Hazanavicius imaginatively tells the simple tale of Peppy’s and George’s parallel rise and fall. In one scene, as George’s career begins to tank, he meets Peppy on a stair landing. She’s going up, he’s going down. She’s full of energy and excitement, he’s beaten. It’s one of many great visual portrayals that communicate everything other films would use dialogue to do.

But “The Artist” is more than the story of the rise and fall of actors. It’s about the period that the Art Deco typefaces, full orchestral sound and extravagant costumes recall. And it’s set squarely in the harsh realities of the time: George’s finances are hit hard by the Crash of 1929, and his once-vibrant marriage quietly deteriorates — a precursor to the angry divorces that keep entertainment magazines in business today. It’s also a tale of chase love between the aging actor and young actress set during cinema’s golden days, illustrated with montages and visuals that were cutting edge in the late 1920s. Some of the shots could have been pulled right from the 1929 experimental film “Man with a Movie Camera.”

While the story sometimes becomes melodramatic and goofy, it succeeds because of the lead actors. Dujardin’s suave, joking persona slowly fades with the fall of George’s career, and Hazanavicius’s continual use of mirrors, portraits and photos comparing the foundering George to his once-boisterous self powerfully illustrates the transformation.

Bejo’s Peppy is vibrant and vivacious. She has a flapper’s playful flair, and is the perfect picture of a beautiful starlet with an angel’s heart. Other characters like George’s driver Clifton (James Cromwell) and studio producer Al Zimmer (cigar-puffing John Goodman) color the film and represent the audience’s loyalty to George and the natural, cut-throat cycle of Hollywood. And George’s dog is a fountain of comic relief.
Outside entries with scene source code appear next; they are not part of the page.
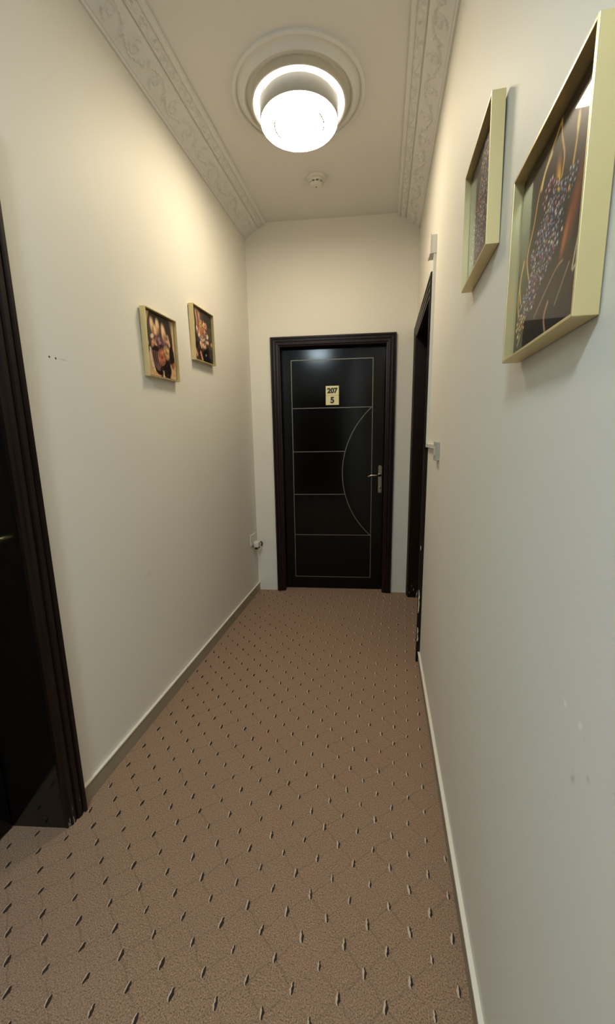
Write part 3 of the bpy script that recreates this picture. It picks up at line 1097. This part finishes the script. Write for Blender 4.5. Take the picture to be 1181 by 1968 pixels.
# ------------------------------------------------------------------ wall fittings
jb = empty('junction_box', (XR, 2.235, 2.265))
tag(jb, 'small white junction box high on the right wall above the dark door', 'junction box')
box('housing', M['plastic'], jb, -0.026, 0, -0.042, 0.042, -0.042, 0.042, 0.002)
box('lid', M['plastic'], jb, -0.033, -0.0262, -0.044, 0.044, -0.044, 0.044, 0.002)
for yy, zz in ((-0.034, 0.034), (0.034, -0.034)):
    b = MB()
    b.lathe([(0.0005, -0.0015), (0.003, -0.0015), (0.004, 0.0)], (-0.033, yy, zz), 12, 'x')
    b.build('lid_screw', M['plastic_grey'], jb)

ct = empty('cable_trunking', (XR, 2.205, 1.29))
tag(ct, 'white cable trunking running down the right wall from box to switch', 'cable trunking')
b = MB()
b.box(-0.014, 0, -0.010, 0.010, 0.010, 0.932, 0.0015)
b.build('vertical_run', M['plastic'], ct)
b = MB()
b.box(-0.014, 0, -0.345, 0.010, -0.010, 0.010, 0.0015)
b.build('horizontal_run', M['plastic'], ct)

sw = empty('light_switch', (XR, 1.815, 1.272))
tag(sw, 'small surface-mounted switch at the lower end of the trunking, right wall', 'switch')
box('back_box', M['plastic_grey'], sw, -0.012, 0, -0.040, 0.040, -0.040, 0.040, 0.002)
box('switch_plate', M['plastic_grey'], sw, -0.016, -0.0122, -0.042, 0.042, -0.042, 0.042, 0.002)
o = box('rocker', M['plastic'], sw, -0.019, -0.0162, -0.012, 0.012, -0.020, 0.020, 0.001)

so = empty('wall_socket', (XL, 3.070, 0.500))
tag(so, 'white wall socket low on the left wall near the far corner', 'socket')
box('socket_plate', M['plastic'], so, 0, 0.009, -0.072, 0.060, -0.045, 0.045, 0.002)
box('socket_switch', M['plastic'], so, 0.009, 0.014, -0.055, -0.040, 0.012, 0.030, 0.001)
pl = empty('plug_adapter', (XL + 0.009, 3.090, 0.430))
tag(pl, 'white plug adapter with black pins hanging below the wall socket', 'plug')
b = MB()
b.box(0.0, 0.045, -0.038, 0.030, 0.0, 0.048, 0.008)
b.build('plug_body', M['plastic'], pl)
for yy in (-0.026, 0.018):
    box('plug_pin', M['black'], pl, 0.012, 0.036, yy - 0.009, yy + 0.009, -0.016, 0.001, 0.001)
b = MB()
b.tube([(0.030, 0.030, 0.020), (0.040, 0.055, 0.030), (0.045, 0.068, 0.016), (0.040, 0.062, -0.012)], 0.006, 8)
b.build('plug_cord', M['black'], pl)

for yy in (1.158, 1.184):
    b = MB()
    b.lathe([(0.0005, 0.0004), (0.0032, 0.0004), (0.0036, 0.0)], (XL, yy, 1.611), 12, 'x')
    b.build('screw_hole', M['hole'], wl)

# ------------------------------------------------------------------ carpet tufts


def tuft_mesh(seed):
    r = random.Random(seed)
    nl, nc = 6, 5
    vs, fs, mi = [], [], []
    for i in range(nl):
        t = i / (nl - 1)
        prof = math.sin(math.pi * (0.08 + 0.84 * t)) ** 0.55 * (0.80 + 0.35 * r.random())
        yy = (t - 0.5) * 0.023
        wob = r.uniform(-0.0012, 0.0012)
        for k in range(nc):
            a = math.pi * (1 - k / (nc - 1))
            vs.append((wob + 0.0056 * prof * math.cos(a), yy, 0.0058 * prof * math.sin(a) - 0.0003))
    for i in range(nl - 1):
        for k in range(nc - 1):
            p = i * nc + k
            fs.append((p, p + 1, p + nc + 1, p + nc))
            mi.append(0 if k < 2 else 1)
    fs.append(tuple(range(nc - 1, -1, -1)))
    mi.append(0)
    fs.append(tuple((nl - 1) * nc + k for k in range(nc)))
    mi.append(0)
    return vs, fs, mi


TV = [tuft_mesh(s) for s in range(6)]
TM = []
for k, (vs, fs, mi) in enumerate(TV):
    me = bpy.data.meshes.new('tuft')
    me.from_pydata(vs, [], [f[::-1] for f in fs])
    me.materials.append(M['tuft_pale'])
    me.materials.append(M['tuft_dark'])
    me.polygons.foreach_set('material_index', mi)
    me.update()
    TM.append(me)
spots = []
for i in range(-80, 80):
    for j in range(-80, 80):
        x = LO[0] + i * LU[0] + j * LV[0]
        y = LO[1] + i * LU[1] + j * LV[1]
        inside = XL + 0.018 < x < XR - 0.018 and YB + 0.02 < y < D + FAR * x - 0.02
        if inside and LD0 - 0.09 < y < LD1 + 0.09 and x < XL + 0.035 and not (LD0 + 0.01 < y < LD1 - 0.01):
            inside = False
        if inside and RD0 - 0.09 < y and x > XR - 0.035 and not (RD0 + 0.01 < y < RD1 - 0.01):
            inside = False
        left = XL - LDR + 0.01 < x <= XL + 0.018 and LD0 + 0.012 < y < LD1 - 0.012
        right = XR - 0.018 <= x < XR + RDR - 0.01 and RD0 + 0.012 < y < RD1 - 0.012
        if inside or left or right:
            spots.append((x + rnd.uniform(-.0015, .0015), y + rnd.uniform(-.0015, .0015), rnd.randrange(6), rnd.uniform(-.16, .16), rnd.uniform(.85, 1.15)))


def in_view(x, y):
    d = Vector((x, y, 0)) - Vector((0, 0, CAM_H))
    z = d.dot(fwd)
    if z < 0.1:
        return None
    u = 590.5 + F_PX * d.dot(rgt) / z
    v = 984 - F_PX * d.dot(upv) / z
    return z if (-5 < u < 1186 and v < 1973) else None


ranked = sorted((s for s in spots if in_view(s[0], s[1])), key=lambda s: in_view(s[0], s[1]))
near = ranked[:300]
near_set = set(near)
for x, y, k, a, s in near:
    o = link('tuft', TM[k], floor)
    o.location = (x, y, 0)
    o.rotation_euler = (0, 0, a)
    o.scale = (s, s, s)
V, Fc, MI = [], [], []
for sp in spots:
    if sp in near_set:
        continue
    x, y, k, a, s = sp
    n = len(V)
    vs, fs, mi = TV[k]
    ca, sa = math.cos(a) * s, math.sin(a) * s
    V += [(x + ca * p[0] - sa * p[1], y + sa * p[0] + ca * p[1], p[2] * s) for p in vs]
    Fc += [tuple(i + n for i in f[::-1]) for f in fs]
    MI += mi
me = bpy.data.meshes.new('tuft_field')
me.from_pydata(V, [], Fc)
me.materials.append(M['tuft_pale'])
me.materials.append(M['tuft_dark'])
me.polygons.foreach_set('material_index', MI)
me.update()
o = link('tuft_field', me, floor)
o['kind'] = 'stuff'
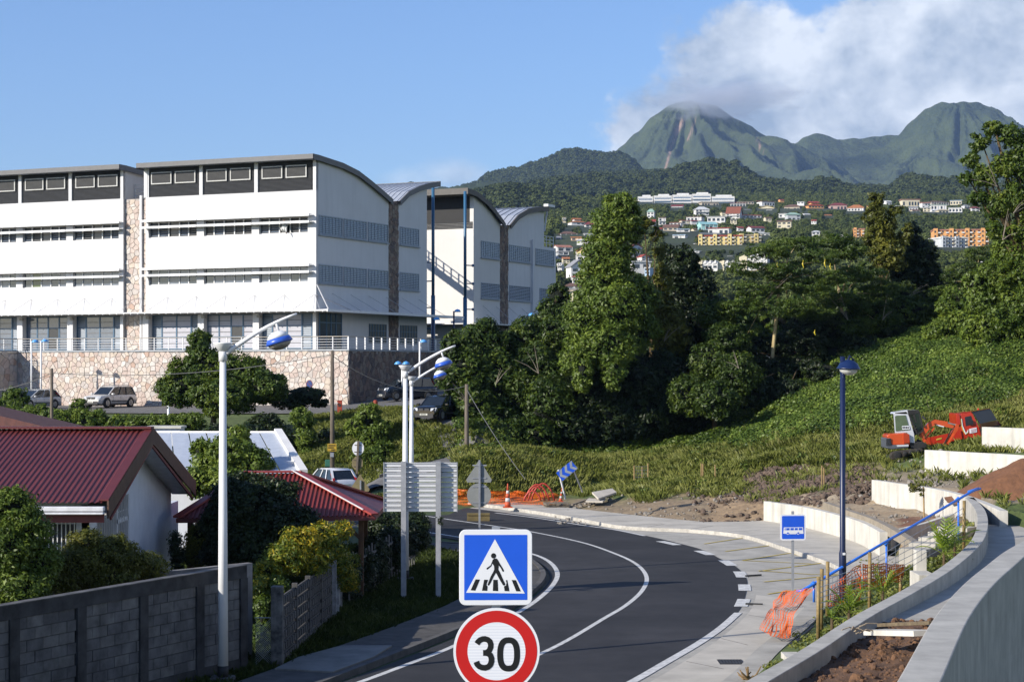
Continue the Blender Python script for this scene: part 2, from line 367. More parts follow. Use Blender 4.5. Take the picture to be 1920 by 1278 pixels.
def make_ground(name, x0, x1, y0, y1, st):
    nx = int((x1-x0)/st)+1; ny = int((y1-y0)/st)+1; vs = []; cs = []
    for j in range(ny):
        for i in range(nx):
            x = x0+i*st; y = y0+j*st; z = tin(x, y)
            px = 960+x/y*F; py = HOR-(z-H)/y*F; vs.append((x, y, z+gbump(x, y, z))); cs.append((*zones(px, py, x, y, z), 1))
    idx = np.arange(nx*ny).reshape(ny, nx)
    f = np.stack([idx[:-1,:-1], idx[:-1,1:], idx[1:,1:], idx[1:,:-1]], -1).reshape(-1, 4)
    o = npobj(name, vs, f, GROUND, smooth=True)
    ca = o.data.color_attributes.new('soil_colour', 'FLOAT_COLOR', 'POINT'); ca.data.foreach_set('color', np.array(cs, np.float32).ravel())
    o['kind'] = 'structure'; return o
GROUND = M('ground_mix', (.5,.5,.5), rough=.95, bump=.05, bscale=6)
t = GROUND.node_tree; at = t.nodes.new('ShaderNodeAttribute'); at.attribute_name = 'soil_colour'
mxg = [n for n in t.nodes if n.type == 'MIX_RGB'][0]; mlt = t.nodes.new('ShaderNodeMixRGB'); mlt.blend_type = 'MULTIPLY'; mlt.inputs[0].default_value = 1
mxg.inputs[1].default_value = (1.25,1.25,1.2,1); mxg.inputs[2].default_value = (.6,.6,.62,1); mxg.name = 'v'
[n for n in t.nodes if n.type == 'TEX_NOISE'][0].inputs['Scale'].default_value = 2.2
t.links.new(at.outputs['Color'], mlt.inputs[1]); t.links.new(mxg.outputs[0], mlt.inputs[2]); t.links.new(mlt.outputs[0], t.nodes['Principled BSDF'].inputs['Base Color'])
make_ground('ground', -16, 44, 5, 150, .4)
# coarser skirts of the same ground, butted round the fine sheet
make_ground('ground', -120, -16, 5, 150, 2.0); make_ground('ground', 44, 160, 5, 150, 2.0); make_ground('ground', -120, 160, 150, 330, 4.0)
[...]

So it’s not their fault if you occasionally want to laugh out loud like you’re watching Charlie Chaplin. Silent film’s exaggerated acting lends itself to that — especially when it contains intertitle dialogue like “We need to talk.” That line is bound to draw a few snickers. Hazanavicius seems to accept this, and focuses on making the melodramatic and silly moments that arise from straight-forward, sparse dialogue simultaneously poignant. When George’s wife asks him, “Why won’t you talk?” it has a multitude of meanings — about their relationship and his career. George is proud and refuses to change.

Of course, it’s not just George’s fault. “The public wants fresh meat,” says Zimmer, “and the public is never wrong.” It’s a fact of life that the characters recognize. Peppy tells a reporter at a restaurant, “Out with the old, in with the new. That’s life.” From a table behind her, George rises from his dinner and says simply, “I’ve made way for you,” as he leaves.

Things end happily, but at the same time you have to wonder how long it will be before Peppy’s star fades into oblivion too, and whether her quest to help George stems from love or guilt. Either way, the story is one of the most entertaining of 2011.

Darin Miller is a movie critic in Washington, D.C.